- [WHAT IS REQUIRED] Find the lines that hold the word "follow" and return them.

- [RECORDS PROVIDED]
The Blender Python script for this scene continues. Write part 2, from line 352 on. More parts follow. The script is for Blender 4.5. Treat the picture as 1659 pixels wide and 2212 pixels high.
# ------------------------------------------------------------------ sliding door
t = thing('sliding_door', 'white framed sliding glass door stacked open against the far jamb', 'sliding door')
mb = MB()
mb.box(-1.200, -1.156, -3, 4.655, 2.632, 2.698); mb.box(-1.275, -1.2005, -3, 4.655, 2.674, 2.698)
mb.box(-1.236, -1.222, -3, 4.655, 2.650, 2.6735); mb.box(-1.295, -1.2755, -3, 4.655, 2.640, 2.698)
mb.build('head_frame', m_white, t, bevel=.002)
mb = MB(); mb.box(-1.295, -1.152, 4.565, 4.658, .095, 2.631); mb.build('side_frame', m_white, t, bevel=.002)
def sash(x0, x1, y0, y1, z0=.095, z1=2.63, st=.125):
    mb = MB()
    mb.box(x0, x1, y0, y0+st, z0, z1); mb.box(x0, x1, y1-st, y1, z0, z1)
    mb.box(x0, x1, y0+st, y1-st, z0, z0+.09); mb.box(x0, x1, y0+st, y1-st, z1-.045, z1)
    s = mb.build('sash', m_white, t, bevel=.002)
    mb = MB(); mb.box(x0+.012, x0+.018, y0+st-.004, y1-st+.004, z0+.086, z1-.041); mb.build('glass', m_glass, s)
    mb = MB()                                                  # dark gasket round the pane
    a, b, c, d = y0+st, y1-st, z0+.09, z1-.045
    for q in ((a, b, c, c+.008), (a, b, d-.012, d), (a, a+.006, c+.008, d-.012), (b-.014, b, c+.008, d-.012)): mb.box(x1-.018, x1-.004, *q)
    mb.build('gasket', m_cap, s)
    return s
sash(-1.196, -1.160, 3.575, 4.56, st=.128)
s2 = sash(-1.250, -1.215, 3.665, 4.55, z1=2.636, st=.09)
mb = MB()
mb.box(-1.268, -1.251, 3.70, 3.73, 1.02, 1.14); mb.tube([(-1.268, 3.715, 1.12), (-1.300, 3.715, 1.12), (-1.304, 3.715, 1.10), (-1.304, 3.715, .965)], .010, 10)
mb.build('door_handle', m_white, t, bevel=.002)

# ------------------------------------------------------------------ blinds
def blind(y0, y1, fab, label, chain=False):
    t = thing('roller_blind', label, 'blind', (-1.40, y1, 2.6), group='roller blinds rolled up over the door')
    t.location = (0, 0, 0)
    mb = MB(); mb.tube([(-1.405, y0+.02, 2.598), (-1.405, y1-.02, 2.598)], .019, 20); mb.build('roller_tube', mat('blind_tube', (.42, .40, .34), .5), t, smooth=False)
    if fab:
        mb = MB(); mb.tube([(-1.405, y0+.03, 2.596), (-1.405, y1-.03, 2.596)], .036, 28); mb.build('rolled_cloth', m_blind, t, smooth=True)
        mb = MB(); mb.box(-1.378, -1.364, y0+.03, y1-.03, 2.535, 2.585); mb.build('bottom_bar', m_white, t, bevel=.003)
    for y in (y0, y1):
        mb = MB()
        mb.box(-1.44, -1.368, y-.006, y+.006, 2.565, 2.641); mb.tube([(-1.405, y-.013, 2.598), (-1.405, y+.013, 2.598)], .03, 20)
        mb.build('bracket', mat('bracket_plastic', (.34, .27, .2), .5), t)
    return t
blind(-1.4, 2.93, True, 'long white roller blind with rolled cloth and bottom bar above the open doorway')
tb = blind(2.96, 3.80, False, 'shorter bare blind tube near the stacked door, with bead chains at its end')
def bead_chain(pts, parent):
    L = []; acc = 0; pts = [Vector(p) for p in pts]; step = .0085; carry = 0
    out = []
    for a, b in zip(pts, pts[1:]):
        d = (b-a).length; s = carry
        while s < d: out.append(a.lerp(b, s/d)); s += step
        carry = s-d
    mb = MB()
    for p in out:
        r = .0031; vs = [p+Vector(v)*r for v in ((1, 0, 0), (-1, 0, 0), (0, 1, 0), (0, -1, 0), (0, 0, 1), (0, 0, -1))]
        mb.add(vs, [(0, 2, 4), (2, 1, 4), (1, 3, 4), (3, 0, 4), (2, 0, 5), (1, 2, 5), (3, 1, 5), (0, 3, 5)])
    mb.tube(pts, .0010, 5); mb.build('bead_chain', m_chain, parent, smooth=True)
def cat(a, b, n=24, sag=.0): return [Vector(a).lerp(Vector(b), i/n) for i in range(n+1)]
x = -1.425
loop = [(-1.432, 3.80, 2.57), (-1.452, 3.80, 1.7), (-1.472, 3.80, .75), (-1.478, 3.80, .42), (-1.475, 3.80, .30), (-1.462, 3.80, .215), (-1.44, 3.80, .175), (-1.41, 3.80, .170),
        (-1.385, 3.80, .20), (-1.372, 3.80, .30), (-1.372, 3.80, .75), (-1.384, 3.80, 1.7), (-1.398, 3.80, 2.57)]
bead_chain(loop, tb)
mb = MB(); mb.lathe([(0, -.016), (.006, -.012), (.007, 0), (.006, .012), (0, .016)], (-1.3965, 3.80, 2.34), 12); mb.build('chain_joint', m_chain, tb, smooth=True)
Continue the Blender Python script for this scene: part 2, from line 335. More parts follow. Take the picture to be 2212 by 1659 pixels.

- [ANSWER]
The Blender Python script for this scene continues. Write part 2, from line 352 on. More parts follow. The script is for Blender 4.5. Treat the picture as 1659 pixels wide and 2212 pixels high.
Continue the Blender Python script for this scene: part 2, from line 335. More parts follow. Take the picture to be 2212 by 1659 pixels.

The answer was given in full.